Property developers and cyclical industries have continued to face significant headwinds despite favourable long-term themes. China’s property sector remains under pressure from weak housing demand, financing constraints, and skepticism over a sustained recovery, weighing on developers such as Longfor Group. Meanwhile, electric vehicle and renewable energy companies, including BYD, BYD Electronic, Li Auto, and Xinyi Solar, have corrected amid price wars, slowing growth, margin pressure, and industry overcapacity.

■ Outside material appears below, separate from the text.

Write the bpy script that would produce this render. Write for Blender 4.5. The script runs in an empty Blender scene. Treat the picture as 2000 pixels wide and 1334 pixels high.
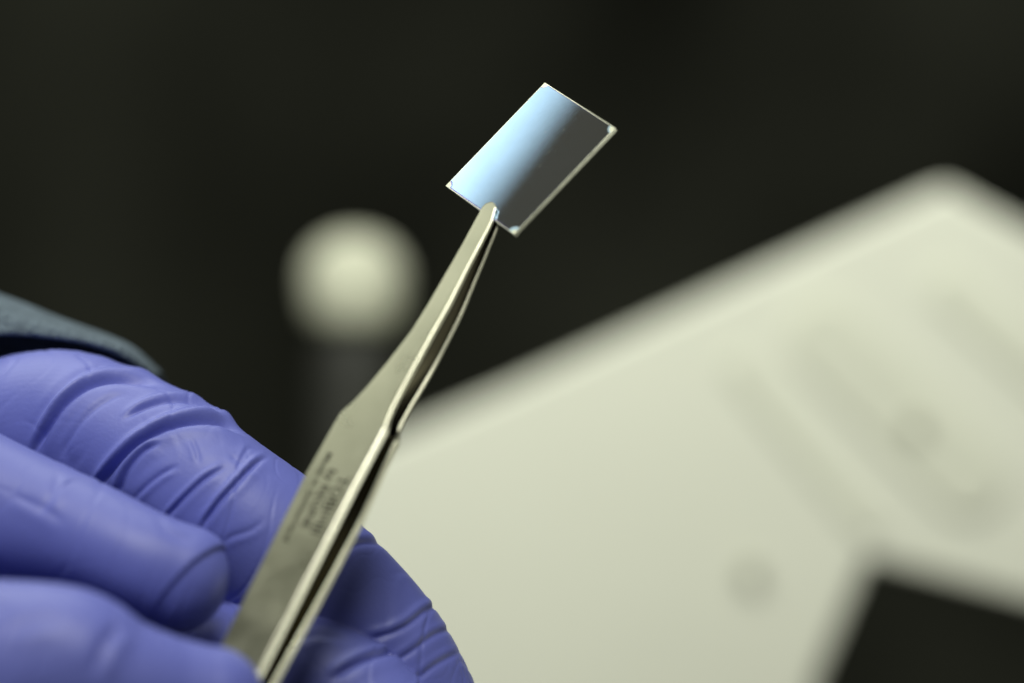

Commodity producers such as Zijin Mining, CMOC, and Chalco have fared relatively better due to long-term demand for critical minerals, but their shares have also pulled back as investors took profits and reacted to concerns over global economic growth and commodity price volatility.

The difference begins with each fund’s investment universe. The iShares Core CSI 300 ETF (2846) provides pure exposure to mainland China’s largest A-share companies listed on the Shanghai and Shenzhen stock exchanges. In contrast, the Tracker Fund of Hong Kong (2800) tracks the Hang Seng Index and is primarily composed of Hong Kong-listed blue-chip companies, H-shares, and red chips. The iShares Core MSCI China ETF (2801) offers the broadest exposure by investing across mainland A-shares, Hong Kong-listed H-shares, and overseas-listed Chinese companies including American Depositary Receipts (ADRs). Finally, the iShares Hang Seng TECH ETF (3067) focuses exclusively on Hong Kong-listed technology companies, making it the most concentrated and growth-oriented fund among the four.